* REQUIREMENTS:
Everything from the first line down to the line containing "S.camera = cam" should be reproduced exactly; please include nothing else.

================================

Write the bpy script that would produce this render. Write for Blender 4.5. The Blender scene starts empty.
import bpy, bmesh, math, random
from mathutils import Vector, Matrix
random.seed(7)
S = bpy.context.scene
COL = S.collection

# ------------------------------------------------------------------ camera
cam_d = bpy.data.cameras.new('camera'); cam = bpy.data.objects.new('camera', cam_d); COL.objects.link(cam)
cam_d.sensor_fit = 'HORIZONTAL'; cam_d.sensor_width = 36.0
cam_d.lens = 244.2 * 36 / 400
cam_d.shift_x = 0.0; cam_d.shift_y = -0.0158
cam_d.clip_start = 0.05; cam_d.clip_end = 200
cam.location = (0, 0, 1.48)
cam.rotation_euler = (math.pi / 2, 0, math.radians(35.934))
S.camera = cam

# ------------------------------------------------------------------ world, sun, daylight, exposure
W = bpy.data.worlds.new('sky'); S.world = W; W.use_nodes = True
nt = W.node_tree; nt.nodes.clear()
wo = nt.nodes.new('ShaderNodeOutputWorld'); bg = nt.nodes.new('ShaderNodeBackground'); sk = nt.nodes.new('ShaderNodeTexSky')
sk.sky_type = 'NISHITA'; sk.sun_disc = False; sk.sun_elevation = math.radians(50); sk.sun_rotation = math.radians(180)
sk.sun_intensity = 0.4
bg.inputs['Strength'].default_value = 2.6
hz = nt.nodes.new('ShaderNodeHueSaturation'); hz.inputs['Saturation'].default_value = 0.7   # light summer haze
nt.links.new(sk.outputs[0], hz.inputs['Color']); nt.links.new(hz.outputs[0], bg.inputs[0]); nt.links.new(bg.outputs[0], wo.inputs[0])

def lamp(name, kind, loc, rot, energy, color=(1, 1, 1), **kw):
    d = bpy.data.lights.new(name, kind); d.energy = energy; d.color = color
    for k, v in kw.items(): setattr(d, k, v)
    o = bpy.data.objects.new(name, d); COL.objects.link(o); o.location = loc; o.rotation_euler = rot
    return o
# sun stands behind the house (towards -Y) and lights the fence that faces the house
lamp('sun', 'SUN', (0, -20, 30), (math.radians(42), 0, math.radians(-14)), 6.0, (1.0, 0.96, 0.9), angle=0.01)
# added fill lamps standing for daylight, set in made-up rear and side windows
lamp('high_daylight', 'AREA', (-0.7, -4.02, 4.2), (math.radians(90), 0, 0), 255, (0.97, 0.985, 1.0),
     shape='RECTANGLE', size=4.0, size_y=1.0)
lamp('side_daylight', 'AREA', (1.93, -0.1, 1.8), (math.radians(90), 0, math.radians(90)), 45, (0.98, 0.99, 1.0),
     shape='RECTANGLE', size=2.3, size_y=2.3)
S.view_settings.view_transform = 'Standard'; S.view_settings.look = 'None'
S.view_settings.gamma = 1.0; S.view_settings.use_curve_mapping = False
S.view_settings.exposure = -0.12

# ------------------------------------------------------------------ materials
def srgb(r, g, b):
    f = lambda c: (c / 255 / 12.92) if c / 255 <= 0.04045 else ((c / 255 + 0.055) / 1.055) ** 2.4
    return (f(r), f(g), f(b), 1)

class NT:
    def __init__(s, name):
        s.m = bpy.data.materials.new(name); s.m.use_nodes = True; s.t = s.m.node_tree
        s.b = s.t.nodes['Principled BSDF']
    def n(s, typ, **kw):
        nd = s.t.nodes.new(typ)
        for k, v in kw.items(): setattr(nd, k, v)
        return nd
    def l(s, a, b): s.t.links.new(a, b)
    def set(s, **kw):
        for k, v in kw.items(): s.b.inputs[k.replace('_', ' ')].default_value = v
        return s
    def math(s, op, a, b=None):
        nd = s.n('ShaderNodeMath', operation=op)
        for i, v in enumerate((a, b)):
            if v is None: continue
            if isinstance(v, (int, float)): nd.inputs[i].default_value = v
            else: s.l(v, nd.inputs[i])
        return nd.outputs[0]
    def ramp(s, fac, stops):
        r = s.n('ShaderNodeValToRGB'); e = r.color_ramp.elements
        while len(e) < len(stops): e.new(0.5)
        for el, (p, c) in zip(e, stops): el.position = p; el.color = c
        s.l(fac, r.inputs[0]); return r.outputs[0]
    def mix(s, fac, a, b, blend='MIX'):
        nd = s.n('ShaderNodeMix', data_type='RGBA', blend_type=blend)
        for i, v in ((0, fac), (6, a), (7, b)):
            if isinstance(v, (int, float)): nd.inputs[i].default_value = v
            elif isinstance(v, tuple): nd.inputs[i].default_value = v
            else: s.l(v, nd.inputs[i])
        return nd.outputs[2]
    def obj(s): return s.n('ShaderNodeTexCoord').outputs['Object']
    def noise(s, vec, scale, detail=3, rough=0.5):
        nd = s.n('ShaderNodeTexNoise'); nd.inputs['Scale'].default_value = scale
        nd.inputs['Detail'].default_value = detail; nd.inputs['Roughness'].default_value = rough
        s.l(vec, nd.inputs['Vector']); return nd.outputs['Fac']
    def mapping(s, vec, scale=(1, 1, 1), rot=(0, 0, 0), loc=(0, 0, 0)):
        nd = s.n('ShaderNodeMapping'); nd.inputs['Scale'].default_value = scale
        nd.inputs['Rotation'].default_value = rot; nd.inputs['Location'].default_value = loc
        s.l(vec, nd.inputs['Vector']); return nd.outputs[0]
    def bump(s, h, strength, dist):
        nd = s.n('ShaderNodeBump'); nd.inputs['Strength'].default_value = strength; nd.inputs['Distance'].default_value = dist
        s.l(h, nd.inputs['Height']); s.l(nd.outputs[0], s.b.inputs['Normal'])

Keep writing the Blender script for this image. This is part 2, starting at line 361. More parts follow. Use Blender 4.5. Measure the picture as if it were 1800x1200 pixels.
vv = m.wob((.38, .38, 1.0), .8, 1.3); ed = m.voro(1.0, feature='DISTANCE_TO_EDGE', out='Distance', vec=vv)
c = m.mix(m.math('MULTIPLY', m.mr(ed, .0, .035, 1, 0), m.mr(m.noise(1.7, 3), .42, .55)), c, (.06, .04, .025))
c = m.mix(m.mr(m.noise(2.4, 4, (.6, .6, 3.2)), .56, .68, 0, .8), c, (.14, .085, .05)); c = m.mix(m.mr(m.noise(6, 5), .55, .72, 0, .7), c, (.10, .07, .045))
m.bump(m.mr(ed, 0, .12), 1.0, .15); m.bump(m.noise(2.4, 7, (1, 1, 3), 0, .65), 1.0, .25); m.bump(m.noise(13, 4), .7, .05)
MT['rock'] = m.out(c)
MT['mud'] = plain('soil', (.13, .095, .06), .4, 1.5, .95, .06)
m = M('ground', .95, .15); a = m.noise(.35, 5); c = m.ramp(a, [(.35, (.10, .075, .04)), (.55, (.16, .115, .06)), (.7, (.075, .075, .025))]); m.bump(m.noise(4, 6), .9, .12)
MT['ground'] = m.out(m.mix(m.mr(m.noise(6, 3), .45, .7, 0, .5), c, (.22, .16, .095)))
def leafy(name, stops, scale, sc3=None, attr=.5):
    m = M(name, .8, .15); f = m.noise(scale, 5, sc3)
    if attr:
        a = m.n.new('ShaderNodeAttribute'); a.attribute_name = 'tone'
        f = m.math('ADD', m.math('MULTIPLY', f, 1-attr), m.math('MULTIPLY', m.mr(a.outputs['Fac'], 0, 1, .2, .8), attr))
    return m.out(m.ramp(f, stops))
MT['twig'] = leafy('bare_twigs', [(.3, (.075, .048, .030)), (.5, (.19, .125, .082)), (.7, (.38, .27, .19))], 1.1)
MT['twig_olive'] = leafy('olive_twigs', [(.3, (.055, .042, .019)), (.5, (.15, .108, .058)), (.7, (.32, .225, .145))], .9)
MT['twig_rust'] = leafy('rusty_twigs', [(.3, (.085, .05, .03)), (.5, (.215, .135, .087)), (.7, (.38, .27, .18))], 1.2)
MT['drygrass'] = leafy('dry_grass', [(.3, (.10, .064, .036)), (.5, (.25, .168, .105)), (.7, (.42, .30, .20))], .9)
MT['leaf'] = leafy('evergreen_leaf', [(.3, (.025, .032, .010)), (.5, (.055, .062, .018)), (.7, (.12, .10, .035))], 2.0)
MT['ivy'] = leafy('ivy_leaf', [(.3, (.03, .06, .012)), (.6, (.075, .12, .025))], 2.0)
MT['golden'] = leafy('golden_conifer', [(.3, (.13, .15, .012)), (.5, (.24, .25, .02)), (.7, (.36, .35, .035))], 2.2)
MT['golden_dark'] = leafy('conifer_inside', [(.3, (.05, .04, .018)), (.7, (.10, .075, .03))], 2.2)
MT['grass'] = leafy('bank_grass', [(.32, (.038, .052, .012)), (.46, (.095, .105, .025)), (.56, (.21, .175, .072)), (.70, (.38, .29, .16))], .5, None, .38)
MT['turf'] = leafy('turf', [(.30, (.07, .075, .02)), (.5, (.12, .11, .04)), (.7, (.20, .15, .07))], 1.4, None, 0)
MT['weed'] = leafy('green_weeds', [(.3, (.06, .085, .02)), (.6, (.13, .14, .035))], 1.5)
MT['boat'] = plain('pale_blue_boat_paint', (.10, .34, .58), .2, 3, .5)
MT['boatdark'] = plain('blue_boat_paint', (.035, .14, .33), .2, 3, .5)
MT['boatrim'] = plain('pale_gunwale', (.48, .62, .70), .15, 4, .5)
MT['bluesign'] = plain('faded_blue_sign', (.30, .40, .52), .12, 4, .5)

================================

* TASK RESPONSE:
Write the bpy script that would produce this render. Write for Blender 4.5. The Blender scene starts empty.
import bpy, bmesh, math, random
from mathutils import Vector, Matrix
random.seed(7)
S = bpy.context.scene
COL = S.collection

# ------------------------------------------------------------------ camera
cam_d = bpy.data.cameras.new('camera'); cam = bpy.data.objects.new('camera', cam_d); COL.objects.link(cam)
cam_d.sensor_fit = 'HORIZONTAL'; cam_d.sensor_width = 36.0
cam_d.lens = 244.2 * 36 / 400
cam_d.shift_x = 0.0; cam_d.shift_y = -0.0158
cam_d.clip_start = 0.05; cam_d.clip_end = 200
cam.location = (0, 0, 1.48)
cam.rotation_euler = (math.pi / 2, 0, math.radians(35.934))
S.camera = cam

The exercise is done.